### [Task details]
Write out every line below that includes the word "velvet".

### [Data]
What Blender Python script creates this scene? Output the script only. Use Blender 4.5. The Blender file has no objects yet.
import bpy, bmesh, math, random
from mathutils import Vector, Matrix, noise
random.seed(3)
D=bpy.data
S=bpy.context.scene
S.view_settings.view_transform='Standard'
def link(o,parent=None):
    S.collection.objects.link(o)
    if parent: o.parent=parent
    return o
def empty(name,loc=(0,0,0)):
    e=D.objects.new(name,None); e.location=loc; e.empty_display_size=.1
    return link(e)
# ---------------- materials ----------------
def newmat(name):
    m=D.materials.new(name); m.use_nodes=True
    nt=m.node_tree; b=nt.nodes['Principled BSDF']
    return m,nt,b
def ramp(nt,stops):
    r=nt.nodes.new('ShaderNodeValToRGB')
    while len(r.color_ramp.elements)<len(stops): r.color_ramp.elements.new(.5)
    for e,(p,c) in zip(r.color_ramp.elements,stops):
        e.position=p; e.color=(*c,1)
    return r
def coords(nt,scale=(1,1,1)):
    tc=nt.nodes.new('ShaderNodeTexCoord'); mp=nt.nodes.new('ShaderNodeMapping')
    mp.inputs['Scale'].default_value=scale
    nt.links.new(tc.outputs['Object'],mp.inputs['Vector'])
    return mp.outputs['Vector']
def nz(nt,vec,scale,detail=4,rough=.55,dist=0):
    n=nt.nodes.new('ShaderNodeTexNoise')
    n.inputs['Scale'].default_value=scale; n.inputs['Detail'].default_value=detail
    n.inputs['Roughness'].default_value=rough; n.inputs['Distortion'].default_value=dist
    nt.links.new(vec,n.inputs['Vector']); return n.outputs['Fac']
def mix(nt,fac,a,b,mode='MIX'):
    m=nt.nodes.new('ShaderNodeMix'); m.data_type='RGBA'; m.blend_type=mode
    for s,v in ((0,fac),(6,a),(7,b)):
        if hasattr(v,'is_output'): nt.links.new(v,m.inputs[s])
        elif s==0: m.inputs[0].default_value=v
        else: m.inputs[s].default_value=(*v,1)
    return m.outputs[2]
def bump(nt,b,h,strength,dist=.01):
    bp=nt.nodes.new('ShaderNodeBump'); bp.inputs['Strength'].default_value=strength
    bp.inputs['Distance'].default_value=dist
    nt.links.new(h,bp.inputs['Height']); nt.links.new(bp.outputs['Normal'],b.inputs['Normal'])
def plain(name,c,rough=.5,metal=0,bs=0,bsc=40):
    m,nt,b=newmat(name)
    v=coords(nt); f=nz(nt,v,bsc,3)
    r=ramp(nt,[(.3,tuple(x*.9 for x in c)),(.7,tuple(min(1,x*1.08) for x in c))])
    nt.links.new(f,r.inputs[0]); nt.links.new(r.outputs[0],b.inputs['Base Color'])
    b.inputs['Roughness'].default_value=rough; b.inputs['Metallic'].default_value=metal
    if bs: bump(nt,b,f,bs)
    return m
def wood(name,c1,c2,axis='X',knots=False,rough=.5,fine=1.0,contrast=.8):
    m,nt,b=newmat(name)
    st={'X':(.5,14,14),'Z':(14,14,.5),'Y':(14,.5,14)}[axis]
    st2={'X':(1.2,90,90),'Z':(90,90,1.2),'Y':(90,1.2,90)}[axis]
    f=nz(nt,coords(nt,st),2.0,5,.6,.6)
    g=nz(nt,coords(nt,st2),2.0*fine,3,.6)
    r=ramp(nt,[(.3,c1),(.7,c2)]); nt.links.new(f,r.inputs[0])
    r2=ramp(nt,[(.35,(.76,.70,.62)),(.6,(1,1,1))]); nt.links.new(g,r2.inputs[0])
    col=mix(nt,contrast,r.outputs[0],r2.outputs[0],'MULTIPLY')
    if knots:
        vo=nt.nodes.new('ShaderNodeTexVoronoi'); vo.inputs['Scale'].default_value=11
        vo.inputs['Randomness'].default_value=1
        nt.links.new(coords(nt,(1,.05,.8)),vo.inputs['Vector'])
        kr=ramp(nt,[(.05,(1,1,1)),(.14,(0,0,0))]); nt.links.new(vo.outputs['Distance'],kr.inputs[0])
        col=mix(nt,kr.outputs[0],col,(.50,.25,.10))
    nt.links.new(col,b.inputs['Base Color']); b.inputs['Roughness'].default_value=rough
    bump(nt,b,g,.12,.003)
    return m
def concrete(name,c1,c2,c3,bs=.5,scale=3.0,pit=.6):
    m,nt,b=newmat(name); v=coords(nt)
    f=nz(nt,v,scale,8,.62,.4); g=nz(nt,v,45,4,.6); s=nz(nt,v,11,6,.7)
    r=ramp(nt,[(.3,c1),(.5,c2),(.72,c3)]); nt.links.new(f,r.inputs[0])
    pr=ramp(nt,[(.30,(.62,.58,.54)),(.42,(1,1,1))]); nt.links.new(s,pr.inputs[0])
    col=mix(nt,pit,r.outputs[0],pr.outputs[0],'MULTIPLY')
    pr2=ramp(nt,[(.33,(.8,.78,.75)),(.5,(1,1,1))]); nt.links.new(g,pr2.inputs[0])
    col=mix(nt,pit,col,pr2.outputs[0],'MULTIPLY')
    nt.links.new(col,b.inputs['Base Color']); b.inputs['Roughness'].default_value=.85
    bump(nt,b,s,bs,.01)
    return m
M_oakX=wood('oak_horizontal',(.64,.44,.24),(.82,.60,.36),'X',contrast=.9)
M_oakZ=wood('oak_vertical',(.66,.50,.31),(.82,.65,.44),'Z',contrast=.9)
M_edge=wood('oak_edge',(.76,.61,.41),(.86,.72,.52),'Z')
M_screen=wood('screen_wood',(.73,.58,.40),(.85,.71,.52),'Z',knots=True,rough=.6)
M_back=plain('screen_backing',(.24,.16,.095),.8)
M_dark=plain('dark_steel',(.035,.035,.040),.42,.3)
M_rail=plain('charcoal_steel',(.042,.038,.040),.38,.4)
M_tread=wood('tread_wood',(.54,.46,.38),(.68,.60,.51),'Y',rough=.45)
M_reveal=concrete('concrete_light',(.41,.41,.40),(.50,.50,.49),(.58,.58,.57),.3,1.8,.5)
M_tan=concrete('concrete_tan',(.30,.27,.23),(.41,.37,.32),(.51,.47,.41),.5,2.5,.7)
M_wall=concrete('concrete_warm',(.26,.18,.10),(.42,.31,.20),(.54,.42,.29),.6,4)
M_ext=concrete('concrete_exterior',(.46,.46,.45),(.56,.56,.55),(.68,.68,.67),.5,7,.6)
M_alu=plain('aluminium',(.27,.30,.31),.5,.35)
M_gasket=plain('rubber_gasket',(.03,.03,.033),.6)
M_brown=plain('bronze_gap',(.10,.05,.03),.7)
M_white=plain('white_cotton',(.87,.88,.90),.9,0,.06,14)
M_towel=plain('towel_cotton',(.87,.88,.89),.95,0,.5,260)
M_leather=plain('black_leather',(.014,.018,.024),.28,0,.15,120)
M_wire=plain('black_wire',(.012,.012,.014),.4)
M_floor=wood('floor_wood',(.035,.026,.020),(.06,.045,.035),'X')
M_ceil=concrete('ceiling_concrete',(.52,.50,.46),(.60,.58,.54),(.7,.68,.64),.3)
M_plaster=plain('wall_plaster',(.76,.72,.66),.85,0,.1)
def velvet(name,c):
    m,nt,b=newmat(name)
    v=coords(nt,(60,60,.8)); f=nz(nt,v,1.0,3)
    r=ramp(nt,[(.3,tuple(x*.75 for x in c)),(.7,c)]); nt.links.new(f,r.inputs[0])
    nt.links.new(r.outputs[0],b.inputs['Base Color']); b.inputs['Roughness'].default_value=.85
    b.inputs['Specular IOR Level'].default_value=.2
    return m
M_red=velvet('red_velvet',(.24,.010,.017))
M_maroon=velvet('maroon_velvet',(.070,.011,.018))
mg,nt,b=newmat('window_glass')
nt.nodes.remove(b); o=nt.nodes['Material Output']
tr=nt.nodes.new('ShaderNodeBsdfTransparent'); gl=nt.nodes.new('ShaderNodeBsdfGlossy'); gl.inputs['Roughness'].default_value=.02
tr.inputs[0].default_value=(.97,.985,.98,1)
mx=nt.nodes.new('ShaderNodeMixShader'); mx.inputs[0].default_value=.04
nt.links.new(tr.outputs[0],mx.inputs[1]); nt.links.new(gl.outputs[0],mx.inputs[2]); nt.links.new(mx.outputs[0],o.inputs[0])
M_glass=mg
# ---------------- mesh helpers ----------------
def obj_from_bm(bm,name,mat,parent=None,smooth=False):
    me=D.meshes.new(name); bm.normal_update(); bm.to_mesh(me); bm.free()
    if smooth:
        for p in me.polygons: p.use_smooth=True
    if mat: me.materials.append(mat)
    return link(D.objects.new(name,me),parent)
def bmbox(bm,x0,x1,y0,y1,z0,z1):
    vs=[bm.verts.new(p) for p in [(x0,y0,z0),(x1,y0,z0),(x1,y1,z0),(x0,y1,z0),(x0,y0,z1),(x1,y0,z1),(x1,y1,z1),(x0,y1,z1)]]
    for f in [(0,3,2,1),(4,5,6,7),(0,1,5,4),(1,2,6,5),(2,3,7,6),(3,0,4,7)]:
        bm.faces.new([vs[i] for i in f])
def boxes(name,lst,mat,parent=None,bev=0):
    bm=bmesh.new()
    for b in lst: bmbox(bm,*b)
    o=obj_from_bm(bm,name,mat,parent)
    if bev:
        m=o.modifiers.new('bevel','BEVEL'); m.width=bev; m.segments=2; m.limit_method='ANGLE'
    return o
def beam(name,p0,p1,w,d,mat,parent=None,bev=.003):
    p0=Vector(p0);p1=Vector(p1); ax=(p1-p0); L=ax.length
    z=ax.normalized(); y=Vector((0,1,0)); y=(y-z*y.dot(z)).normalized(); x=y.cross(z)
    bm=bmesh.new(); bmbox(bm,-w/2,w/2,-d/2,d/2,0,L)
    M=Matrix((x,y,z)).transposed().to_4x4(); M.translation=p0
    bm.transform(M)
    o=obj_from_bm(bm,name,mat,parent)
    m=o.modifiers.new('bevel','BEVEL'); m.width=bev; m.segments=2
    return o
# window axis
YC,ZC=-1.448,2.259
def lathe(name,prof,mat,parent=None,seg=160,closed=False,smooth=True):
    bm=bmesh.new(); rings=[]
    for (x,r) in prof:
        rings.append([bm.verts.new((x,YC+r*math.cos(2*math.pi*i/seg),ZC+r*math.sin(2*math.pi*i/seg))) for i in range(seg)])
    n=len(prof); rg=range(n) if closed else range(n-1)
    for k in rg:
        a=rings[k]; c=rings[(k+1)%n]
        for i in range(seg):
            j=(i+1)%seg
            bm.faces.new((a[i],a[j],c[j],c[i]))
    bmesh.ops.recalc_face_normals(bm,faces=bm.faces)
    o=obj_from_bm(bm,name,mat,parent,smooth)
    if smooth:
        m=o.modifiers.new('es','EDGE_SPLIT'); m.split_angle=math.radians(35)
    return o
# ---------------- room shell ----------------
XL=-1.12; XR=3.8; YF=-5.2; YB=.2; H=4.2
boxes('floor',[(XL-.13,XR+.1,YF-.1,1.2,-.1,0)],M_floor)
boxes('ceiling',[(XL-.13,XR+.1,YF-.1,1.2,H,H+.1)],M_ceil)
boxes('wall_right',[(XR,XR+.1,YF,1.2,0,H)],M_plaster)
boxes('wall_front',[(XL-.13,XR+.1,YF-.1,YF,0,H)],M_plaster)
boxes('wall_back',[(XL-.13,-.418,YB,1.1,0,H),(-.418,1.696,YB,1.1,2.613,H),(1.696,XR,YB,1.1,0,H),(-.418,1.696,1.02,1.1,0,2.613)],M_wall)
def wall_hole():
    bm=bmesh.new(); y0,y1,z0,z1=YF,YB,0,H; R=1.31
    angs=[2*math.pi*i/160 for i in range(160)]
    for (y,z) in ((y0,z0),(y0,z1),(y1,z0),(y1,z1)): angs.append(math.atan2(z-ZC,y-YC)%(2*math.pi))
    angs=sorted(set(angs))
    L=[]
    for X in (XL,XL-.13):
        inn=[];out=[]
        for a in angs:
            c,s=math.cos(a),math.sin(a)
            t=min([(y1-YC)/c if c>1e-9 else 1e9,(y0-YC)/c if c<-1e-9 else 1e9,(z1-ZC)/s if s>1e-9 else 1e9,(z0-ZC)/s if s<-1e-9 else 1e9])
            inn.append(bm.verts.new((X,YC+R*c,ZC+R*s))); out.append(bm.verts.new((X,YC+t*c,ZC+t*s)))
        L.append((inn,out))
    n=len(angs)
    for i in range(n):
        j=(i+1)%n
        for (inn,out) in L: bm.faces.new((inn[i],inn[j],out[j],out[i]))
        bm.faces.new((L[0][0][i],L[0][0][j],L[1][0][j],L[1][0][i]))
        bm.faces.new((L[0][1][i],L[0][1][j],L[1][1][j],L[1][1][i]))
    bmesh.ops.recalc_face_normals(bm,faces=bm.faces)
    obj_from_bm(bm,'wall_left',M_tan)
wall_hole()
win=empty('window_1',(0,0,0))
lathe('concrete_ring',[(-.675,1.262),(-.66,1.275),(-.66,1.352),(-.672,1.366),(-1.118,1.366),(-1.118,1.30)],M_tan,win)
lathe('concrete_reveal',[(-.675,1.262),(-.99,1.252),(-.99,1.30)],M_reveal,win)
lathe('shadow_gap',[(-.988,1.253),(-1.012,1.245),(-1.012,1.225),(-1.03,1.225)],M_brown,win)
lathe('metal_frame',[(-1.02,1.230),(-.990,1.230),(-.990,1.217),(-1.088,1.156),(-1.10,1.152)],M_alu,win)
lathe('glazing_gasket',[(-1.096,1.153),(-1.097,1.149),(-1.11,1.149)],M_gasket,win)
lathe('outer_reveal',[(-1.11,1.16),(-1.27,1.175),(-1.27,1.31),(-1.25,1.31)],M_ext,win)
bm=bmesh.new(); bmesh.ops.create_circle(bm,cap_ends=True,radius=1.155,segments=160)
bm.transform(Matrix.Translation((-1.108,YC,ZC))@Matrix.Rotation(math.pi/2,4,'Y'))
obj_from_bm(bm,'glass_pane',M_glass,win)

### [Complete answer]
def velvet(name,c):
M_red=velvet('red_velvet',(.24,.010,.017))
M_maroon=velvet('maroon_velvet',(.070,.011,.018))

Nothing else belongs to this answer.